Exercise brief: Restate every line of the material, word for word.

— begin Supplied data —

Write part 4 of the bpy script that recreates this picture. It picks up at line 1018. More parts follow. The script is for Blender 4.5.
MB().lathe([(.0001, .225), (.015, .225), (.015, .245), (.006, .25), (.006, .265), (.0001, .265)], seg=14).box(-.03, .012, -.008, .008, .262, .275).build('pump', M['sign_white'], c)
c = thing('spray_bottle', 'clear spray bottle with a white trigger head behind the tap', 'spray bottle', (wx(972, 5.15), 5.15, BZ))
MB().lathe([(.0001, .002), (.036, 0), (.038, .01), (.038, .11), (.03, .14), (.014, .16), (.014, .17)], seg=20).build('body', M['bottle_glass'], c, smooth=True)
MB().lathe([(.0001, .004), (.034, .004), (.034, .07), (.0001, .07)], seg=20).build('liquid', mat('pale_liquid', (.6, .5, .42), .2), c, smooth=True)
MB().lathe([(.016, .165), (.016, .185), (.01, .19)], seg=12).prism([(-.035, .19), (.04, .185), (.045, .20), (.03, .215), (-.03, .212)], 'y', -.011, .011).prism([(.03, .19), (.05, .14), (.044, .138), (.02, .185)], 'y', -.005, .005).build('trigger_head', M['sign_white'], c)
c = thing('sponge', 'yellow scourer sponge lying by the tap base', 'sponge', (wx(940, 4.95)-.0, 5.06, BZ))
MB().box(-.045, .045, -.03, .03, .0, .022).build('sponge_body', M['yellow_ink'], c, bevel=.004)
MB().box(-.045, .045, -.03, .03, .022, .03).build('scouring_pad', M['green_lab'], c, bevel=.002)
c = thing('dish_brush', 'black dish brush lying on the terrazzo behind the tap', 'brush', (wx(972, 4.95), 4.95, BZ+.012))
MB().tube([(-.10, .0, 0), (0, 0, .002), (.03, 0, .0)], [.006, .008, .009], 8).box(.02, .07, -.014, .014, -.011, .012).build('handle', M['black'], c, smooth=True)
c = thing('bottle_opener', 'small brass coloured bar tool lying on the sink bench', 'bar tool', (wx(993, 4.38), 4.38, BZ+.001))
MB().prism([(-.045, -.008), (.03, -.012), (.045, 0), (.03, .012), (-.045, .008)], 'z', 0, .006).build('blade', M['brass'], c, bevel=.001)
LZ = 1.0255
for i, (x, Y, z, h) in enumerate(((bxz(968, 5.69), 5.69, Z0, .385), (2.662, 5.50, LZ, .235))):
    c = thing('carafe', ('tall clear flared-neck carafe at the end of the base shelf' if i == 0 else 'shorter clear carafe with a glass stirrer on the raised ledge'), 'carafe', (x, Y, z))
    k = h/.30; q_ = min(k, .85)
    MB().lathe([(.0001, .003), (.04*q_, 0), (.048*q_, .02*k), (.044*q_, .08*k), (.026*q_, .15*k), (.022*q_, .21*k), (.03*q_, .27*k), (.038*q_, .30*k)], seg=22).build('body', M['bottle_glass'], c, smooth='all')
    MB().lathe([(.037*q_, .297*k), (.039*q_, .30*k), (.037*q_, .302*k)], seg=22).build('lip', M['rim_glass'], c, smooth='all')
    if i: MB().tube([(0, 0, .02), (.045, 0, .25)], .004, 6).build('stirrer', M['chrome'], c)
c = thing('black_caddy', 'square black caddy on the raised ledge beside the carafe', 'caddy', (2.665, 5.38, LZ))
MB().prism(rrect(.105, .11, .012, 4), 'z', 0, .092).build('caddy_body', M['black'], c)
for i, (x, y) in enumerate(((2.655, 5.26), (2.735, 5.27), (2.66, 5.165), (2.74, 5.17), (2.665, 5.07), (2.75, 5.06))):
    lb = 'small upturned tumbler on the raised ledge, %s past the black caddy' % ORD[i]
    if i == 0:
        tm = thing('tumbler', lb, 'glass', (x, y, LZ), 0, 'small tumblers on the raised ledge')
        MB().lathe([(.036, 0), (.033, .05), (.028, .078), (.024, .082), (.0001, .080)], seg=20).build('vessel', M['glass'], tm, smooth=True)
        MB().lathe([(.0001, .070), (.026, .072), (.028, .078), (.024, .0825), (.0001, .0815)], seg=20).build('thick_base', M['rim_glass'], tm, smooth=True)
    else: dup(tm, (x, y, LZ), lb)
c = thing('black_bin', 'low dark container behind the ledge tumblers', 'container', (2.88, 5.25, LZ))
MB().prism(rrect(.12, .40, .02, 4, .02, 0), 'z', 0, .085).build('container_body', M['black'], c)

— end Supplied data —

Written solution:
Write part 4 of the bpy script that recreates this picture. It picks up at line 1018. More parts follow. The script is for Blender 4.5.
MB().lathe([(.0001, .225), (.015, .225), (.015, .245), (.006, .25), (.006, .265), (.0001, .265)], seg=14).box(-.03, .012, -.008, .008, .262, .275).build('pump', M['sign_white'], c)
c = thing('spray_bottle', 'clear spray bottle with a white trigger head behind the tap', 'spray bottle', (wx(972, 5.15), 5.15, BZ))
MB().lathe([(.0001, .002), (.036, 0), (.038, .01), (.038, .11), (.03, .14), (.014, .16), (.014, .17)], seg=20).build('body', M['bottle_glass'], c, smooth=True)
MB().lathe([(.0001, .004), (.034, .004), (.034, .07), (.0001, .07)], seg=20).build('liquid', mat('pale_liquid', (.6, .5, .42), .2), c, smooth=True)
MB().lathe([(.016, .165), (.016, .185), (.01, .19)], seg=12).prism([(-.035, .19), (.04, .185), (.045, .20), (.03, .215), (-.03, .212)], 'y', -.011, .011).prism([(.03, .19), (.05, .14), (.044, .138), (.02, .185)], 'y', -.005, .005).build('trigger_head', M['sign_white'], c)
c = thing('sponge', 'yellow scourer sponge lying by the tap base', 'sponge', (wx(940, 4.95)-.0, 5.06, BZ))
MB().box(-.045, .045, -.03, .03, .0, .022).build('sponge_body', M['yellow_ink'], c, bevel=.004)
MB().box(-.045, .045, -.03, .03, .022, .03).build('scouring_pad', M['green_lab'], c, bevel=.002)
c = thing('dish_brush', 'black dish brush lying on the terrazzo behind the tap', 'brush', (wx(972, 4.95), 4.95, BZ+.012))
MB().tube([(-.10, .0, 0), (0, 0, .002), (.03, 0, .0)], [.006, .008, .009], 8).box(.02, .07, -.014, .014, -.011, .012).build('handle', M['black'], c, smooth=True)
c = thing('bottle_opener', 'small brass coloured bar tool lying on the sink bench', 'bar tool', (wx(993, 4.38), 4.38, BZ+.001))
MB().prism([(-.045, -.008), (.03, -.012), (.045, 0), (.03, .012), (-.045, .008)], 'z', 0, .006).build('blade', M['brass'], c, bevel=.001)
LZ = 1.0255
for i, (x, Y, z, h) in enumerate(((bxz(968, 5.69), 5.69, Z0, .385), (2.662, 5.50, LZ, .235))):
    c = thing('carafe', ('tall clear flared-neck carafe at the end of the base shelf' if i == 0 else 'shorter clear carafe with a glass stirrer on the raised ledge'), 'carafe', (x, Y, z))
    k = h/.30; q_ = min(k, .85)
    MB().lathe([(.0001, .003), (.04*q_, 0), (.048*q_, .02*k), (.044*q_, .08*k), (.026*q_, .15*k), (.022*q_, .21*k), (.03*q_, .27*k), (.038*q_, .30*k)], seg=22).build('body', M['bottle_glass'], c, smooth='all')
    MB().lathe([(.037*q_, .297*k), (.039*q_, .30*k), (.037*q_, .302*k)], seg=22).build('lip', M['rim_glass'], c, smooth='all')
    if i: MB().tube([(0, 0, .02), (.045, 0, .25)], .004, 6).build('stirrer', M['chrome'], c)
c = thing('black_caddy', 'square black caddy on the raised ledge beside the carafe', 'caddy', (2.665, 5.38, LZ))
MB().prism(rrect(.105, .11, .012, 4), 'z', 0, .092).build('caddy_body', M['black'], c)
for i, (x, y) in enumerate(((2.655, 5.26), (2.735, 5.27), (2.66, 5.165), (2.74, 5.17), (2.665, 5.07), (2.75, 5.06))):
    lb = 'small upturned tumbler on the raised ledge, %s past the black caddy' % ORD[i]
    if i == 0:
        tm = thing('tumbler', lb, 'glass', (x, y, LZ), 0, 'small tumblers on the raised ledge')
        MB().lathe([(.036, 0), (.033, .05), (.028, .078), (.024, .082), (.0001, .080)], seg=20).build('vessel', M['glass'], tm, smooth=True)
        MB().lathe([(.0001, .070), (.026, .072), (.028, .078), (.024, .0825), (.0001, .0815)], seg=20).build('thick_base', M['rim_glass'], tm, smooth=True)
    else: dup(tm, (x, y, LZ), lb)
c = thing('black_bin', 'low dark container behind the ledge tumblers', 'container', (2.88, 5.25, LZ))
MB().prism(rrect(.12, .40, .02, 4, .02, 0), 'z', 0, .085).build('container_body', M['black'], c)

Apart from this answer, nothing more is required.